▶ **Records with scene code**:

»»

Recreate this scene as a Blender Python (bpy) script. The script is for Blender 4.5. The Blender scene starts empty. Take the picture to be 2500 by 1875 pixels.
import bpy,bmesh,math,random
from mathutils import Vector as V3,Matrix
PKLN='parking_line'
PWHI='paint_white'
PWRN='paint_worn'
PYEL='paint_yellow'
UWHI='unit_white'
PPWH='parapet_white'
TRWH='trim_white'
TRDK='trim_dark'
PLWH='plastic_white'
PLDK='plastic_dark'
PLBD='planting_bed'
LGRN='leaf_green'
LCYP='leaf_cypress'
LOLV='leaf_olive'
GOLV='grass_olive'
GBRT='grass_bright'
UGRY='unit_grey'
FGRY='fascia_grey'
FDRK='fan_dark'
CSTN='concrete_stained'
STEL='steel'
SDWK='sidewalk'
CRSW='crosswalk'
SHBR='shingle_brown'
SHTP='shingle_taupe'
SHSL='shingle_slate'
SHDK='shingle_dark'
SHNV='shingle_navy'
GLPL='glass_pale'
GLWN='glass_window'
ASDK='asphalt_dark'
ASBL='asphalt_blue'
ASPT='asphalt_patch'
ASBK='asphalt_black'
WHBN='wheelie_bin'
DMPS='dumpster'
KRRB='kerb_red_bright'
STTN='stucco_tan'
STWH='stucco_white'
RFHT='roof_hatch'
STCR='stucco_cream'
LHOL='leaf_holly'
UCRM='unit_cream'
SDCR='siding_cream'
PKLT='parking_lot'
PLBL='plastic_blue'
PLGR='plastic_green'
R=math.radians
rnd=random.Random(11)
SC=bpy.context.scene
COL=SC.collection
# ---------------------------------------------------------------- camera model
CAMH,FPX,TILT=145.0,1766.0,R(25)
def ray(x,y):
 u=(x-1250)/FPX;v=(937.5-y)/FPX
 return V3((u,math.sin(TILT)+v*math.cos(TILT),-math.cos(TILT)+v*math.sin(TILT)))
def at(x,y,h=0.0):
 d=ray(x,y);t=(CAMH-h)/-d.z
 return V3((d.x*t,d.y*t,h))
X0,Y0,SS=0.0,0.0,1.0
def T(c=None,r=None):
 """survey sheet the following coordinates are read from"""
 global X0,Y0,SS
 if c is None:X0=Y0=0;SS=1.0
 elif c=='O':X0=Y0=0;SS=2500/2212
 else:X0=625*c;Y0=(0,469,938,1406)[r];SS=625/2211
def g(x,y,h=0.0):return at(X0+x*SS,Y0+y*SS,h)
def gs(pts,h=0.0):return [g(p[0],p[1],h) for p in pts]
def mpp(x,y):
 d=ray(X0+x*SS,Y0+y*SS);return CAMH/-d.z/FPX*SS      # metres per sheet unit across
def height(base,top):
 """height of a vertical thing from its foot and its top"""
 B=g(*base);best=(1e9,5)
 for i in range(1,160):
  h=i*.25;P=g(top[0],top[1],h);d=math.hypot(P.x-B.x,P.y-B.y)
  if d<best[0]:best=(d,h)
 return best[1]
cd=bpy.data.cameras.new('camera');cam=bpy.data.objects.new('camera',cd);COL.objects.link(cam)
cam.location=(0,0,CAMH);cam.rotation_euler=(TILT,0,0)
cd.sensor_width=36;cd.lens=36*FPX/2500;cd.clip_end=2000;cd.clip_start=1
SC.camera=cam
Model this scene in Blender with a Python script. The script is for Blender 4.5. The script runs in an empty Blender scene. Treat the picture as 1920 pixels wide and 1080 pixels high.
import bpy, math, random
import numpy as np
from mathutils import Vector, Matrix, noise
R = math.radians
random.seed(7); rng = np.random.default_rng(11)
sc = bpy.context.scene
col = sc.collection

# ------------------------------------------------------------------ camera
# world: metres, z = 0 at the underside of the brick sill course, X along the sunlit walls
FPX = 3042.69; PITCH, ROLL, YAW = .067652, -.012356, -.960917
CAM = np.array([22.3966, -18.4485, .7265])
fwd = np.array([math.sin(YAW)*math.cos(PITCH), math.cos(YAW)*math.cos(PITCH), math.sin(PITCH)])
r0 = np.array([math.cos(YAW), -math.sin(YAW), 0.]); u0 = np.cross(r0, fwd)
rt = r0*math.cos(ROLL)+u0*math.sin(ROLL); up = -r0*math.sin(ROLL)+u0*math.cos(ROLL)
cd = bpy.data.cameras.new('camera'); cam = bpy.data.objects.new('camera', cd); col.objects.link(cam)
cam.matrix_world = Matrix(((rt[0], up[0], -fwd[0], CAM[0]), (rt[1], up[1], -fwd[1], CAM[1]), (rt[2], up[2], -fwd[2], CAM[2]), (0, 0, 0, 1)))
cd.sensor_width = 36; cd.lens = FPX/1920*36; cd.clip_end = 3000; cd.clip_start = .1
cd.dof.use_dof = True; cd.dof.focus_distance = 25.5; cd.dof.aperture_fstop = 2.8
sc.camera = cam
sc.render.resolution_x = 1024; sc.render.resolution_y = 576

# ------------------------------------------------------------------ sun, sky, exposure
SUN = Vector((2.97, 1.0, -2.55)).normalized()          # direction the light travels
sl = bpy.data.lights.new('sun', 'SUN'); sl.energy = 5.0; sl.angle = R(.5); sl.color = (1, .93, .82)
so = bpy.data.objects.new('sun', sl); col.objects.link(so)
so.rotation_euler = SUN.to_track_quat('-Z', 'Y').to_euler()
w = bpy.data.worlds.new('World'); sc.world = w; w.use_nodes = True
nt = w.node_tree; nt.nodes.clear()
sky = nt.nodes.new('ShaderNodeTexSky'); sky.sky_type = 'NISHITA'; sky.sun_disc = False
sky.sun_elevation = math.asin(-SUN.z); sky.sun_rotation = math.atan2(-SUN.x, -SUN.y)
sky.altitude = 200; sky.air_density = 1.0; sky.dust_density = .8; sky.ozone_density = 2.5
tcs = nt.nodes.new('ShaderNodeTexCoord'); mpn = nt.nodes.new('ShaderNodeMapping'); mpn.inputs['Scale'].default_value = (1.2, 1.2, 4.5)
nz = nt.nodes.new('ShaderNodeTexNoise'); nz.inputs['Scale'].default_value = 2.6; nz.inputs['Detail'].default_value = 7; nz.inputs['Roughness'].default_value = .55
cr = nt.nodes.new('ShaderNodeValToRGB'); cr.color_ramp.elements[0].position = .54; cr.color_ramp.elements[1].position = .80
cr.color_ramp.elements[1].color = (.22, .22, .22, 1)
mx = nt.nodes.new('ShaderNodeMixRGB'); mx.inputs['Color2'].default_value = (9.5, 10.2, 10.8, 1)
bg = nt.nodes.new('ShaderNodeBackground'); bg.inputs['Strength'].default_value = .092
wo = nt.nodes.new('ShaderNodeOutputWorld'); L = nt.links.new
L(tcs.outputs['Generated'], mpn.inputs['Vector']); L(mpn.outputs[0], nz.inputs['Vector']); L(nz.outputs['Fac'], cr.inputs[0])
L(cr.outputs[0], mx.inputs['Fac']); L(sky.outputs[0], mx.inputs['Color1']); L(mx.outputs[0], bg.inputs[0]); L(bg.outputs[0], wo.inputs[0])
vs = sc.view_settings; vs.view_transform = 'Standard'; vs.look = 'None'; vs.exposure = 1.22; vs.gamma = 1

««

▶ **PROBLEM STATEMENT**:
Your task is to give again the lines from the one containing "Model this scene" to the one containing "col = sc.collection", both lines included, exactly and without anything added.

▶ **COMPLETE OUTPUT**:
Model this scene in Blender with a Python script. The script is for Blender 4.5. The script runs in an empty Blender scene. Treat the picture as 1920 pixels wide and 1080 pixels high.
import bpy, math, random
import numpy as np
from mathutils import Vector, Matrix, noise
R = math.radians
random.seed(7); rng = np.random.default_rng(11)
sc = bpy.context.scene
col = sc.collection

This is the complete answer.